§ PROBLEM DETAILS
Give again only those lines from the start of the entries through the line holding "FPX = 80.0 /", leaving them as they are.

§ MATERIAL SHOWN
--- START ---
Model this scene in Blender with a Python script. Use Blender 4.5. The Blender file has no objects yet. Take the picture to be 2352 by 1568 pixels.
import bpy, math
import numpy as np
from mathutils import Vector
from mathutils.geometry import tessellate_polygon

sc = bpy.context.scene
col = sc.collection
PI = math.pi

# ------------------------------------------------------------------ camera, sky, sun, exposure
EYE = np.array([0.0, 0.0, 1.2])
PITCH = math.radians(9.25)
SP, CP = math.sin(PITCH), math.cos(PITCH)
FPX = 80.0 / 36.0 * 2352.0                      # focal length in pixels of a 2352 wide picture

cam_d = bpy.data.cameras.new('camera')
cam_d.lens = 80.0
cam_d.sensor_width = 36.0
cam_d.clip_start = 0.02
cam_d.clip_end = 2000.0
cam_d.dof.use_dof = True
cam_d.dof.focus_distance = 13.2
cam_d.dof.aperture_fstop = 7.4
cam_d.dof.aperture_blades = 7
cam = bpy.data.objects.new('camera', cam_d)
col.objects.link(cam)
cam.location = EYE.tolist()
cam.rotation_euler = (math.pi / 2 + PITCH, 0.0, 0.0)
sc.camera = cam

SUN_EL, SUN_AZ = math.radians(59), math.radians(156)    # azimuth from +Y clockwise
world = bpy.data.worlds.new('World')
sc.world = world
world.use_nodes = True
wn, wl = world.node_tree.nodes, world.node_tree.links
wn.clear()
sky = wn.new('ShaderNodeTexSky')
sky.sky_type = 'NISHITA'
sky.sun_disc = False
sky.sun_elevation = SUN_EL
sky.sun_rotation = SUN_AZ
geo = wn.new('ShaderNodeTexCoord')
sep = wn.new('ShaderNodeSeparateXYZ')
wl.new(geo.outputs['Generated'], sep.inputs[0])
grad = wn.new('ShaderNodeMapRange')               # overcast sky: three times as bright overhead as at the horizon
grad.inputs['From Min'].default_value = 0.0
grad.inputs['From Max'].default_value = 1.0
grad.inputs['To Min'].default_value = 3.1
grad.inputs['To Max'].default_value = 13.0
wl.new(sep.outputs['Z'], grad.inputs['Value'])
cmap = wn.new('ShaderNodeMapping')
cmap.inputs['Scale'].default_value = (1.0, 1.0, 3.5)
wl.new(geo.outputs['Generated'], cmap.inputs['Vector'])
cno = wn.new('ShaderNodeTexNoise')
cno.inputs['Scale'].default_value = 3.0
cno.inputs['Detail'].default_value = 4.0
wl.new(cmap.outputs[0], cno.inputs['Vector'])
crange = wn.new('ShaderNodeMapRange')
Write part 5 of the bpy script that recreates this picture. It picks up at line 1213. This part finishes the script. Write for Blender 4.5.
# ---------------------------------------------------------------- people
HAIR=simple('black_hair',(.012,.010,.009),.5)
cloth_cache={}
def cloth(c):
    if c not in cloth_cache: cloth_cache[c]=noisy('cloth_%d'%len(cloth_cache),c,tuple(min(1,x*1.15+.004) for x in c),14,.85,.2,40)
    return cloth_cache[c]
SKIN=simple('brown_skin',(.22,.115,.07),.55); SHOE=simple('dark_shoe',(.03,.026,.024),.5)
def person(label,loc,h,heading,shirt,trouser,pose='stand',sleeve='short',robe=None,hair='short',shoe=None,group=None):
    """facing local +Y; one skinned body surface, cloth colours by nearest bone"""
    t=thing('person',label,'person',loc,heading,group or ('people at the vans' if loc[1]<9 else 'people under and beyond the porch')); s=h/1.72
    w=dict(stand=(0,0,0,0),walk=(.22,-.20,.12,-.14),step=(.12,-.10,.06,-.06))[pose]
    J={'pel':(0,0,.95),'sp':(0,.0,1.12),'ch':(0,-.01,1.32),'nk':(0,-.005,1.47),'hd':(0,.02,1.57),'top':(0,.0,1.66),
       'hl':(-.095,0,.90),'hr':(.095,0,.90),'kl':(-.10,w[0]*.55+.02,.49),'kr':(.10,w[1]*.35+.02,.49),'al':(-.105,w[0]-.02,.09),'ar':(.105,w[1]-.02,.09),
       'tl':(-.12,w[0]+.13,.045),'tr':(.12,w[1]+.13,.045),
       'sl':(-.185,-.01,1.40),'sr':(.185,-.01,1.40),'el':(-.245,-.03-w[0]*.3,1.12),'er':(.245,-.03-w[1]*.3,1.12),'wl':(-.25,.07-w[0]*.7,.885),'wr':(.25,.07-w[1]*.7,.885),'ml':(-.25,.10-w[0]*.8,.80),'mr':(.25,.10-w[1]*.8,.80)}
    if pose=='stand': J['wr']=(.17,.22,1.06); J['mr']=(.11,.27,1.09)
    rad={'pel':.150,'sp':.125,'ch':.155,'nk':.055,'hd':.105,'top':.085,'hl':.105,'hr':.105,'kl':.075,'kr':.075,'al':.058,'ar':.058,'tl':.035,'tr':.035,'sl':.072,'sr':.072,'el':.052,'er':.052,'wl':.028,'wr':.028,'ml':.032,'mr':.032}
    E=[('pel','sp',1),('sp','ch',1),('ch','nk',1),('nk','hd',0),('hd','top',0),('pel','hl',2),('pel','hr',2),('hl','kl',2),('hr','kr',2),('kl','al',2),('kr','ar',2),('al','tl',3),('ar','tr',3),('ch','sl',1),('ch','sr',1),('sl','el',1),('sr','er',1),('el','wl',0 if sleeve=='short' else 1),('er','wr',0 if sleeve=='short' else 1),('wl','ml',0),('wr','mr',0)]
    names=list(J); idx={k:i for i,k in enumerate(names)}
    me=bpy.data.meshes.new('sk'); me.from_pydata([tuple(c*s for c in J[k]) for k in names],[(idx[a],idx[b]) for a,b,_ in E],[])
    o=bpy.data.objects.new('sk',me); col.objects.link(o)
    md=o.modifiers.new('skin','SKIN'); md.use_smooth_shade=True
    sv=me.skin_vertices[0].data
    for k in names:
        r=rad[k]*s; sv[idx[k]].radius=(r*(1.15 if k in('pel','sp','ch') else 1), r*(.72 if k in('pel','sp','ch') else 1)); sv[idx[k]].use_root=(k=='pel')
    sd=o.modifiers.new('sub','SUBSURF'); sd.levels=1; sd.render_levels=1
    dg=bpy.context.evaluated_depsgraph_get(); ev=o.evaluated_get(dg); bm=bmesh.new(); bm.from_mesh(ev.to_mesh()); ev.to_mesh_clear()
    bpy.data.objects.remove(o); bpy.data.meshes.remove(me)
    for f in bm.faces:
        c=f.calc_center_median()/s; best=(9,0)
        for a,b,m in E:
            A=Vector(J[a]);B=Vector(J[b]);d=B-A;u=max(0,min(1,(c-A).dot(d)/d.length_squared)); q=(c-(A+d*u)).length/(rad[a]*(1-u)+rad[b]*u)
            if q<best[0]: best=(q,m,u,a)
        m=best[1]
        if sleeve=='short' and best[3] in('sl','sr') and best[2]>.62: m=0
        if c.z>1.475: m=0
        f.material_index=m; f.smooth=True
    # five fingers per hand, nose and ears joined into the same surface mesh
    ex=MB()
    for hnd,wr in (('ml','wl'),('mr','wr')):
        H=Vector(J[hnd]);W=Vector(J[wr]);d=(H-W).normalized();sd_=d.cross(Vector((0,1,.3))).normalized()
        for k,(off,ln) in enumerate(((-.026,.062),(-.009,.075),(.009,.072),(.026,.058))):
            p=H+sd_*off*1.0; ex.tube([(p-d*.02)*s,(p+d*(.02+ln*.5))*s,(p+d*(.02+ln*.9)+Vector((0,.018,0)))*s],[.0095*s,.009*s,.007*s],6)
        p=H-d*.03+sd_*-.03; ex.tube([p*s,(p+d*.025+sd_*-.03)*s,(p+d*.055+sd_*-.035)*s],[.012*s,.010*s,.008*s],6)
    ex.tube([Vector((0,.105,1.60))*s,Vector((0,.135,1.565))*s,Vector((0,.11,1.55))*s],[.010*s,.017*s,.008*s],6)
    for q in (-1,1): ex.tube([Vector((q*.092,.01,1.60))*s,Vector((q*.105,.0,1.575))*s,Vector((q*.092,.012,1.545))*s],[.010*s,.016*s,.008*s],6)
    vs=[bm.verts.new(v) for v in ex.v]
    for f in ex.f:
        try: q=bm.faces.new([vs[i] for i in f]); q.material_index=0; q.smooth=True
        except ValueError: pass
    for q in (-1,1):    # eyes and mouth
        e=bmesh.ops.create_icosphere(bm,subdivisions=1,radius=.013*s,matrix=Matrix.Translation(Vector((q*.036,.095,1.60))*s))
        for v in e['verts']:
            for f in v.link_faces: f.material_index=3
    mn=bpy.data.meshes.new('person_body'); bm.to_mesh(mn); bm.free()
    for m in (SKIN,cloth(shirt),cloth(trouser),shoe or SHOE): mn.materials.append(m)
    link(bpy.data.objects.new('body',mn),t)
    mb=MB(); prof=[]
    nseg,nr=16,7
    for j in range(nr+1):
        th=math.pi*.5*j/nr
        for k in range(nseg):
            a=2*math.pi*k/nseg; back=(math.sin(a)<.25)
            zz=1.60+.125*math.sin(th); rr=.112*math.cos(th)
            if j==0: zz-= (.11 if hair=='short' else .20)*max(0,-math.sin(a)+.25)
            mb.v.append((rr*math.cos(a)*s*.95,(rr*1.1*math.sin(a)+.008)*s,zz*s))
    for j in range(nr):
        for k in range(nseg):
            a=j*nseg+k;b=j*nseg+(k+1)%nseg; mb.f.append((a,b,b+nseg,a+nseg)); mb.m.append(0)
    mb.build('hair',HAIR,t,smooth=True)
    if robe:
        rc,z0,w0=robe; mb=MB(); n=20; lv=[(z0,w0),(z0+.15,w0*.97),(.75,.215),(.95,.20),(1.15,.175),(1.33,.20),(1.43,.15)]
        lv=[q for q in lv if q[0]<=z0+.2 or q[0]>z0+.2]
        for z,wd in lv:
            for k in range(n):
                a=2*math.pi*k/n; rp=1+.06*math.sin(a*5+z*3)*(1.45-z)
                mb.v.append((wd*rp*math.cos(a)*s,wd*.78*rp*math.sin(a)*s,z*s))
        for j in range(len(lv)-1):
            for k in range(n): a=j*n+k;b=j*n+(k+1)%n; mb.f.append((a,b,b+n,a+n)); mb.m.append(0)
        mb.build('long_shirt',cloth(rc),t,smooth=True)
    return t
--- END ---
§ EXPECTED OUTPUT
Model this scene in Blender with a Python script. Use Blender 4.5. The Blender file has no objects yet. Take the picture to be 2352 by 1568 pixels.
import bpy, math
import numpy as np
from mathutils import Vector
from mathutils.geometry import tessellate_polygon

sc = bpy.context.scene
col = sc.collection
PI = math.pi

# ------------------------------------------------------------------ camera, sky, sun, exposure
EYE = np.array([0.0, 0.0, 1.2])
PITCH = math.radians(9.25)
SP, CP = math.sin(PITCH), math.cos(PITCH)
FPX = 80.0 / 36.0 * 2352.0                      # focal length in pixels of a 2352 wide picture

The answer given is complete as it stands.